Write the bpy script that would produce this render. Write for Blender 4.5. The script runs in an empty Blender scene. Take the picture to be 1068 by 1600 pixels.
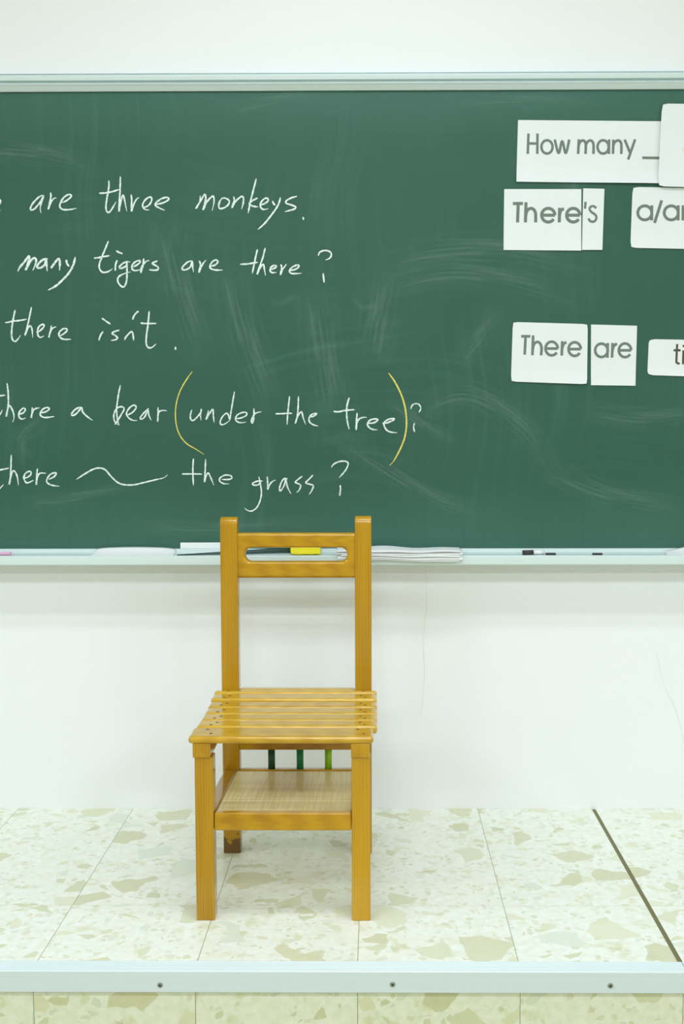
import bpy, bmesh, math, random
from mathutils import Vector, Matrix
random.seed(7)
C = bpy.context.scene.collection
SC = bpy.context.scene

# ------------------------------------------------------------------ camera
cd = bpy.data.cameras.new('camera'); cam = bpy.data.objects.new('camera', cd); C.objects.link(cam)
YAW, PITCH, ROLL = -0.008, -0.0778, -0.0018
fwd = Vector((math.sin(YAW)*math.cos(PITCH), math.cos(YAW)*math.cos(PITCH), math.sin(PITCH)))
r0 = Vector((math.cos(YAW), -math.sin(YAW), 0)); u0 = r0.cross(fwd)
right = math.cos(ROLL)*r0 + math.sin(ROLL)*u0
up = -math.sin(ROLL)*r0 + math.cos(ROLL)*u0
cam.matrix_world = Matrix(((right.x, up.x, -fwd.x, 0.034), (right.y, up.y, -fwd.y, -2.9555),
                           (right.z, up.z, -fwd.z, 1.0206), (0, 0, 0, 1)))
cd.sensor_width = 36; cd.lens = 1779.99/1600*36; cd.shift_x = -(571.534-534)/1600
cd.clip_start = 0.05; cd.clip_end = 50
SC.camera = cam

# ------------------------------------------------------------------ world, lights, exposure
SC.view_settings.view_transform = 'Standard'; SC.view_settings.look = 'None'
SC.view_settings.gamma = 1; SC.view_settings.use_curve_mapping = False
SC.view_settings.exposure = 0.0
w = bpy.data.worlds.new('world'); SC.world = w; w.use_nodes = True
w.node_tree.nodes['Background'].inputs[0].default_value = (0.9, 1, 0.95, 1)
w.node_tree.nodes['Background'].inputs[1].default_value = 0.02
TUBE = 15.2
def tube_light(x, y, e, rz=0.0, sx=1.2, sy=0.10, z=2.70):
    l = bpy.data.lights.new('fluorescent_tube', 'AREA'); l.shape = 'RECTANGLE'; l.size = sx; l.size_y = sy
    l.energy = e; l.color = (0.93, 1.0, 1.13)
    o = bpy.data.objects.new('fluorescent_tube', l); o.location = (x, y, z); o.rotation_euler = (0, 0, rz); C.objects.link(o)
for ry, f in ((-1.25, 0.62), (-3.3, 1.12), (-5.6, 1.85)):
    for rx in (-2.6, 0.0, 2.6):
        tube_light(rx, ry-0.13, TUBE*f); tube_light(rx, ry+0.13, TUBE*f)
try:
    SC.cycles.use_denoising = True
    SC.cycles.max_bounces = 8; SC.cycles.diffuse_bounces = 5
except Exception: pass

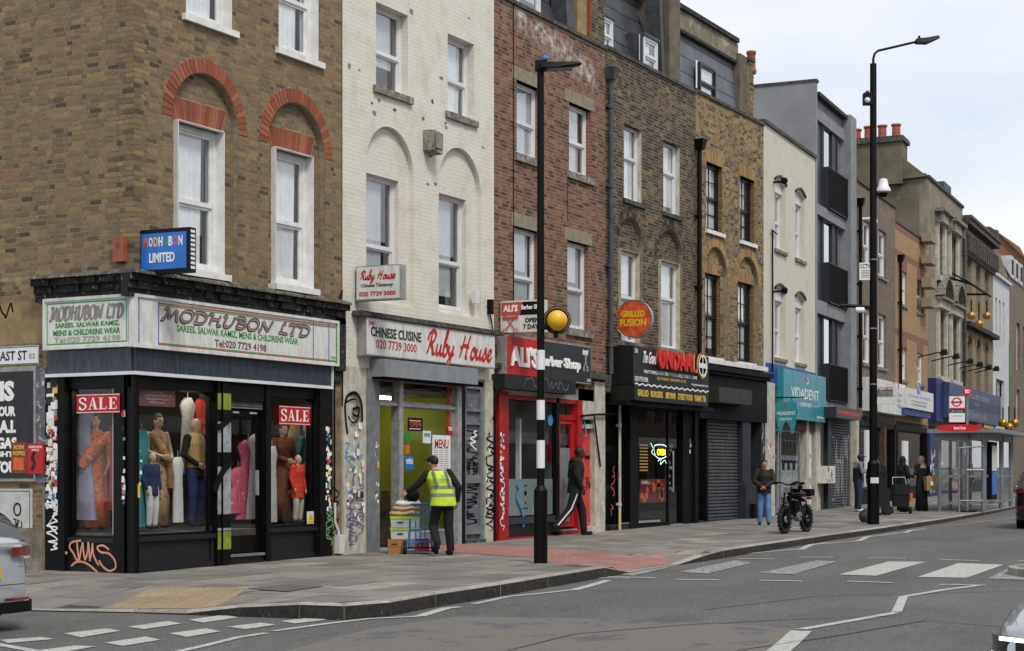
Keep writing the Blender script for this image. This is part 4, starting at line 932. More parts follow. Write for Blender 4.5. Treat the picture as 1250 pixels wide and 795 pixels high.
+++
Your copy should repeat each entry above exactly but contain no pictures.

→ **TASK RESULT**
Write the bpy script that would produce this render. Write for Blender 4.5. The script runs in an empty Blender scene. Take the picture to be 1068 by 1600 pixels.
import bpy, bmesh, math, random
from mathutils import Vector, Matrix
random.seed(7)
C = bpy.context.scene.collection
SC = bpy.context.scene

# ------------------------------------------------------------------ camera
cd = bpy.data.cameras.new('camera'); cam = bpy.data.objects.new('camera', cd); C.objects.link(cam)
YAW, PITCH, ROLL = -0.008, -0.0778, -0.0018
fwd = Vector((math.sin(YAW)*math.cos(PITCH), math.cos(YAW)*math.cos(PITCH), math.sin(PITCH)))
r0 = Vector((math.cos(YAW), -math.sin(YAW), 0)); u0 = r0.cross(fwd)
right = math.cos(ROLL)*r0 + math.sin(ROLL)*u0
up = -math.sin(ROLL)*r0 + math.cos(ROLL)*u0
cam.matrix_world = Matrix(((right.x, up.x, -fwd.x, 0.034), (right.y, up.y, -fwd.y, -2.9555),
                           (right.z, up.z, -fwd.z, 1.0206), (0, 0, 0, 1)))
cd.sensor_width = 36; cd.lens = 1779.99/1600*36; cd.shift_x = -(571.534-534)/1600
cd.clip_start = 0.05; cd.clip_end = 50
SC.camera = cam

# ------------------------------------------------------------------ world, lights, exposure
SC.view_settings.view_transform = 'Standard'; SC.view_settings.look = 'None'
SC.view_settings.gamma = 1; SC.view_settings.use_curve_mapping = False
SC.view_settings.exposure = 0.0
w = bpy.data.worlds.new('world'); SC.world = w; w.use_nodes = True
w.node_tree.nodes['Background'].inputs[0].default_value = (0.9, 1, 0.95, 1)
w.node_tree.nodes['Background'].inputs[1].default_value = 0.02
TUBE = 15.2
def tube_light(x, y, e, rz=0.0, sx=1.2, sy=0.10, z=2.70):
    l = bpy.data.lights.new('fluorescent_tube', 'AREA'); l.shape = 'RECTANGLE'; l.size = sx; l.size_y = sy
    l.energy = e; l.color = (0.93, 1.0, 1.13)
    o = bpy.data.objects.new('fluorescent_tube', l); o.location = (x, y, z); o.rotation_euler = (0, 0, rz); C.objects.link(o)
for ry, f in ((-1.25, 0.62), (-3.3, 1.12), (-5.6, 1.85)):
    for rx in (-2.6, 0.0, 2.6):
        tube_light(rx, ry-0.13, TUBE*f); tube_light(rx, ry+0.13, TUBE*f)
try:
    SC.cycles.use_denoising = True
    SC.cycles.max_bounces = 8; SC.cycles.diffuse_bounces = 5
except Exception: pass

Keep writing the Blender script for this image. This is part 4, starting at line 932. More parts follow. Write for Blender 4.5. Treat the picture as 1250 pixels wide and 795 pixels high.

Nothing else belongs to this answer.